Poursuivez la découverte! Consultez d’autres articles soulignant la Journée internationale des droits des femmes :

Premières : de Claire Kirkland-Casgrain à Kateri Champagne-Jourdain

Littérature sorcière et pouvoir féminin

[1] À l’époque, le Canada n’est composé que de neuf provinces. Le Manitoba est la première à accorder le droit de vote aux femmes, en 1916, avant même le gouvernement canadien. Terre-Neuve demeure un Dominion à part jusqu’en 1949; les femmes y obtiennent le droit de vote en 1925.

[2] Débats de l’Assemblée législative (DAL), 15e législative, 3e session, 8 mars 1922.

[3] DAL, 15e législative, 3e session, 9 mars 1922. Les débats de l’Assemblée législative sont disponibles en ligne sur le site de l’Assemblée nationale du Québec.

[4] Ces échanges ont pour la plupart été reconstitués de nombreuses années plus tard grâce au dépouillement de diverses sources d’époque. Les Débats sont donc incomplets et certaines sessions parlementaires sont manquantes.

[5] DAL, 16e législature, 4e session, 10 mars 1927.

[6] DAL, 18e législature, 1re session, 20 janvier 1932.

[7] Italiques ajoutées par l’auteure.

[8] DAL, 18e législature, 1re session, 20 janvier 1932.

[9] DAL, 18e législature, 2e session, 22 février 1933.

[10] DAL, 18e législature, 1re session, 20 janvier 1932.

[11] DAL, 18e législature, 1re session, 20 janvier 1932.

[12] DAL, 18e législature, 1re session, 20 janvier 1932.

[13] DAL, 21e législature, 1re session, 25 avril 1940.

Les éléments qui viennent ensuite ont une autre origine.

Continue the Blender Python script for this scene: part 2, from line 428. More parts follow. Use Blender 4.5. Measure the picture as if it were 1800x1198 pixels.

[14] À ce sujet, voir Denyse Baillargeon, Repenser la nation : l’histoire du suffrage féminin au Québec, Montréal, Éditions du Remue-ménage, 2019, p. 115 et suivantes, ainsi que Luigi Trifiro, « Une intervention à Rome dans la lutte pour le suffrage féminin au Québec (1922) », Revue d’histoire de l’Amérique française, vol. 32, no 1, juin 1978, p. 4-6.

[15] DAL, 21e législature, 1re session, 25 avril 1940.

[16] DAL, 18e législature, 1re session, 20 janvier 1932.

[17] DAL, 16e législature, 4e session, 10 mars 1927.

[18] DAL, 18e législature, 1re session, 20 janvier 1932.